Inside DDB Sydney's heart-wrenching Westpac campaign

Josh McDonnell
By Josh McDonnell | 26 July 2019

This first appeared in the AdNews July magazineSubscribe here to get your copy.

At a time when banking is suffering one of its worst crises in recent history, Westpac and DDB Sydney have created a heart-felt and powerful campaign to cut through the conversation of the Royal Commission into Financial Services. There is no doubt that the banking and financial sectors have been dealt countless blows over the recent months.

With trust in the banking industry at a serious low point, the role of rebuilding this valuable commodity often falls on the marketing and advertising function of a business.

The first Deloitte Trust Index: Banking found 21% of customers didn’t think banks had their best interests at heart, while just 20% believed banks in general were ethical. This is a challenge.

While Westpac acknowledges the challenges that come with the short-term impact, Jenny Melhuish, the bank’s head of brand, advertising and media said it was important not to lose sight of long-term strategies.

As a result, the institution’s first work following the findings of the Royal Commission into Financial Services does more than just address the immediate, looking deeper into where Australians struggle with financial complexities.

‘If you’re separating, we’re here to help’ is a 90-second ad that plays out the day-to-day life of a young child, his mother and father, as the family goes through the process of separation.

“Speaking to people about separating from a partner, which can be such a sensitive issue, was always going to be incredibly challenging,” Melhuish says.

“We knew we had to do justice to the moment. But, this also had to be about more than a great piece of creative – it was not just an initiative within marketing to make great advertising, but a business-wide review of our product and customer experience.”


Melhuish says the business-wide review also included a series of research that found 49% of people put off looking into financial matters when they are separating.

Since the launch of the ad, the bank has seen a 41% uplift in people saying they were more likely to consider Westpac.

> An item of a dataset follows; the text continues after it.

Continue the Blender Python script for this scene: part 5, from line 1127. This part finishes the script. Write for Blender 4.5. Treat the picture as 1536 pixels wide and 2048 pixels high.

There has also been a 42% increase in call volumes to Westpac’s priority assist team and of those calls, 22% were as a result of a separation or divorce.

“We have also had feedback from one of Australia’s largest family law practices that their clients are referring to our online resources – saying how useful our Separation Checklist is for navigating the day-to-day details of separating from a partner,” Melhuish says.

“In addition to the above, since the campaign launched, there have been over 55,000 visitors to the Life Moments Separation webpage, where we house all the resources for people navigating separation from a partner.”

Westpac’s Separation Checklist, Assets Calculator and Separation Support Guide have also been the most downloaded tools for the bank.


DDB Sydney Head of Art Noah Regan says when it came to crafting the creative, research and focus groups were a “huge help” in getting the details right.

He says a wide variety of segments were tested, allowing the agency to get a clear sense of what moments, story and character details were missing the mark.

“Yes, divorce and separation are emotionally difficult and complex life moments, but they’re also difficult and complex financially,” Regan says.

“The emotion can make the financial aspects even harder to deal with.

“In many moments like this, people don’t approach the bank with a specific product in mind, they come expecting a result.

“One of the trickiest balancing acts was coming up with a scenario that didn’t cast any character in a negative light. We felt it was vitally important that the brand be a neutral observer within this story because separation has an impact on everyone involved.”

Despite the response from consumers, sentiment was split on the ad, with many praising the work for its heartfelt message, while other criticising it for using a sensitive issue to attract customers.

While some, mainly in adland, commented negatively on the ad, Regan says it has been one of  his “favourite pieces” he has worked on throughout his career.

He says there is always going to be some level of backlash that comes with the category.

“There’s a strong expectation within the advertising industry of bank ads speaking in a certain way and pushing the usual products. We’re genuinely trying to look and sound different and that can catch people a little off-guard,” Regan says.

“Banking ads don’t often receive this sort of commentary, certainly not the positive type at least. I’ve always felt if your work isn’t getting people talking and reacting, then you’re not doing your job, so we were stoked with the result.”

Westpac has since launched the next chapter of its Help campaign, this time focusing on small business owners across Australia.